O tempo é concentrado no ano de 1917 e o passado dos personagens meramente sugerido em diálogos e por brevíssimos flash-backs. Isso acaba por reforçar a anacronia que Miguéis constrói com sutileza. O milagre não é transportado para Meca, mas parece ocorrer em Cova da Iria, por conta da construção da cena, muito semelhante à descrição dos pastorinhos, e com Salomé vestida à maneira das Virgens das Procissões. Muitos deles renomeados, os personagens precisam dar conta não apenas das suas funções originais, como acumular características da época outrora desenvolvidas por meio de outras figuras. Por isso elas se tornam mais complexas e ambíguas do que já eram no texto literário. Salomé não é mais a prostituta álgida que sustenta o sonho de ter uma família e um homem a quem ame, mesmo na pobreza, mas uma moça vivaz e impulsiva, religiosa e mundana ao mesmo tempo (como, aliás, o narrador do livro diz ser todas as prostitutas), que ainda assim abandona o amante banqueiro para viver com o jornalista Gabriel; Severino (aqui chamado de Cerqueira) não é o homem solitário e cegamente apaixonado por Salomé, mas um capitalista típico, atento aos benefícios e riscos de suas transações comerciais, inclusive as de cunho amoroso; Gabriel, o jornalista militante, não se apaixona pela Salomé prostituta de rua, mas pela Salomé senhora da alta sociedade. É o próprio Mário Barroso quem dá corpo a uma figura pouco trabalhada no romance, mas centro de sua crítica: o bispo. Mesmo na República, ele circula na alta-roda e tem participação ativa no projeto de exploração do milagre.
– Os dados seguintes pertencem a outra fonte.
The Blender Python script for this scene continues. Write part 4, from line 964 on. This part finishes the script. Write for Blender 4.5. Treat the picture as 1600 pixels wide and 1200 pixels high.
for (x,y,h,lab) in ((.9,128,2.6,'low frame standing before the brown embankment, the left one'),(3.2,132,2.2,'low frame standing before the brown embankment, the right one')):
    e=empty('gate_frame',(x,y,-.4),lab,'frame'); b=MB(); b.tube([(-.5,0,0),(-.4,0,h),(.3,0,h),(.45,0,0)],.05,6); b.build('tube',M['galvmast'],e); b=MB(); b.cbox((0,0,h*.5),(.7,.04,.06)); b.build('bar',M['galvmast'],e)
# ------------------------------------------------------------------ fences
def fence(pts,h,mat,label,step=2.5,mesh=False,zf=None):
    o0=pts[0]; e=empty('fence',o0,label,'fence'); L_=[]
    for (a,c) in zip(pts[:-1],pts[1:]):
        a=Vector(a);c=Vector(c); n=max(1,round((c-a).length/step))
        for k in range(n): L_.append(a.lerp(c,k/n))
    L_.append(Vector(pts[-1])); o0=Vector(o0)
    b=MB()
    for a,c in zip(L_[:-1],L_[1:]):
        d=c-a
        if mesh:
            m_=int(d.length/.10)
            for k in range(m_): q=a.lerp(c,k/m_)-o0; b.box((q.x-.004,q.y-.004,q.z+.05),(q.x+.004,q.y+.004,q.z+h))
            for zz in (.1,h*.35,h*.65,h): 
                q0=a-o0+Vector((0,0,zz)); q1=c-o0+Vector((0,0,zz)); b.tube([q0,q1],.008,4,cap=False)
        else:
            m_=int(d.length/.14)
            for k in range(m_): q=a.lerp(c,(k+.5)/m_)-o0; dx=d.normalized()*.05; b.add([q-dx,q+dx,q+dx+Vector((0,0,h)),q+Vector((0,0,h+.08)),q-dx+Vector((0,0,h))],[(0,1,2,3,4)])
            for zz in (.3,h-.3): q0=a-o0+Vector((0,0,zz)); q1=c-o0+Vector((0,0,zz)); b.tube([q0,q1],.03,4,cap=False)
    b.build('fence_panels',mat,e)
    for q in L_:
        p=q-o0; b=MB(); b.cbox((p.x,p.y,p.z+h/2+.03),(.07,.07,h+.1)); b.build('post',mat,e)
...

A santa vistas pelos três pastorinhos em 1917 é Salomé, a deslumbrante companheira do principal banqueiro do Império resolve visitar sua aldeia natal e acaba sendo confundida com uma santa pelos pastorinhos da região. Rapidamente, o milagre se transforma na atração turística que irá custear a Ditadura Militar. A união conveniente dos três poderes em prol dos benefícios próprios, ainda que ela contribua para a alienação da grande massa populacional. A religiosidade característica dos povos peninsulares empregada como ferramenta de religação entre as várias camadas da sociedade, que já não se sentiam mais em comunidade. Enquanto Miguéis se esforça em legitimar sua leitura dos fatos de 1917 reforçando o teor ficcional de sua narrativa, Barroso denuncia abertamente o milagre de Fátima, ao ponto de conduzir seu texto para um final completamente diferente do desfecho do livro. Porém, seu narrador câmera também procura se manter neutro, se para Gabriel o milagre é uma farsa aproveitada para encher os bolsos de banqueiros e promover a ditadura, para Salomé seu corpo foi canal para aparição da santa, se Salomé é uma prostituta sagaz para o Deputado Mota Santos, é um anjo em gente para o Tenente Brás. Também a exuberância da fotografia, marcada pelo excesso de cores quentes e pelos enquadramentos muito bem selecionados, e a delicadeza da trilha sonora, composta por valsas para quarteto de cordas (viola, violino e violoncelo) executadas pela Sinfônica de Lisboa, reforçam o ritmo confortável de melodrama de época.
Sem prejudicar a história de amor desenvolvida bem ao gosto popular, Mário Barroso aproveita a polêmica despertada pela leitura de Miguéis do milagre de Fátima não para discutir o fracasso da Primeira República, mas para destacar uma permanência na história portuguesa. “Os políticos de costume, os financeiros de costume, os amigos da ordem de costume”, é com muita atualidade que o filme denuncia a corrupção do estado (na figura do Deputado Mota Santos), da igreja (no bispo Mário Barroso) e da burguesia (no banqueiro Cerqueira), unidos no propósito de lucrar com a fé (e, por que não dizer ingenuidade) da população.